ヴィオレッタ ディアナ・ダムラウ(ソプラノ)
アルフレード ファン・ディエゴ・フローレス(テノール)
ジョルジョ・ジェルモン クイン・ケルシー(バリトン)

 演出以外の話をすると、今回の公演が、メトの新音楽監督である、ヤニック・ネゼ=セガンの、初制作作品なんだそうです。

 ネゼ=セガンって、まだ42歳なんだそうです。若いね。ぜひ、メトに新しい風を吹き込んでほしいと思います。それにしても、ネゼ=セガンの指揮って、揺らすねえ…。これは好き嫌いが出るかも…私は好きだけれど、これをあざといと受け取る人もいるかもねえ…。

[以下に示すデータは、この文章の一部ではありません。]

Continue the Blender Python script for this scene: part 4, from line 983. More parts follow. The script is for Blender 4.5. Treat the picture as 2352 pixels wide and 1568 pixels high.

 歌手の皆さんは、頑張っていましたね。ヴィオレッタを演じていたダムラウは、歌はもちろん、演技も相当頑張っていました。ただ、1幕のアリアの最高音のEsは回避していました(残念)。それ以外は、ほぼ満足です。

 テノールのフローレスは…声が全然ヴェルディっぽくなくて、好き嫌いが分かれそうです。彼の声だと、アルフレードは情熱的な青年ではなく、偏執的な青年に感じられてしまうのですよ。フローレスがインタビューで「アルフレードは、いわゆるストーカーでしょ」と発言していますし、まあアルフレードには、確かにそういう部分もあるけれど、そこが強調されてしまうと、ちょっと違うかなって思うわけです。フローレスの甲高い声だと、アルフレードの、恋に狂った部分ばかりが強調されてしまうわけで、いわゆる従来よくある熱血漢で単細胞なアルフレードを求めている人には「???」な声だなって思いました。

 私の個人的な感想で言えば、フローレスは大好きなテノールだけれど、アルフレードは…無いなあって気がしました。まあ、好き嫌いの問題です。

 父ジェルモンは…普段よく聞く「椿姫」とは、あれこれ違っていたような気がします。おそらく、使用した楽譜が違うのかな? バリトンパートは、従来版とは、あれこれ違って聞こえたんですよ。もし、違う楽譜を使ったのなら、バリトンさん、ご苦労さまでした…って感じです。テノールも若干違っていたけれど、あれはたぶんアドリブだな(ぼそっ)。

 バレエは…ダンサーたちの化粧がグロかったけれど、バレエそのものはダイナミックで、好きだな。合唱はいつもながら、メトの合唱はすごいなあって思いましたよ。あと、ビックリしたのは、黙役だけれど、アルフレードの妹が舞台に登場した事。色々な「椿姫」を見たけれど、妹が登場する舞台は、これが初めてかもしれない(汗)。

 メトの演出は、一時はよその歌劇場と同じく、現代化の方向に走っていましたが、昨年あたりから、かつてのメトの演出同様、古典的な演出に戻りつつあるのは、私的にはうれしいです。やっぱりメトは、保守的で、初心者に優しい演出でお願いしたいです。濃いめのファン向けの尖った舞台は、ヨーロッパの歌劇場にまかせてくれた方がいいと、私は思うのでありました。

 ただの私のわがままなんだけれどネ。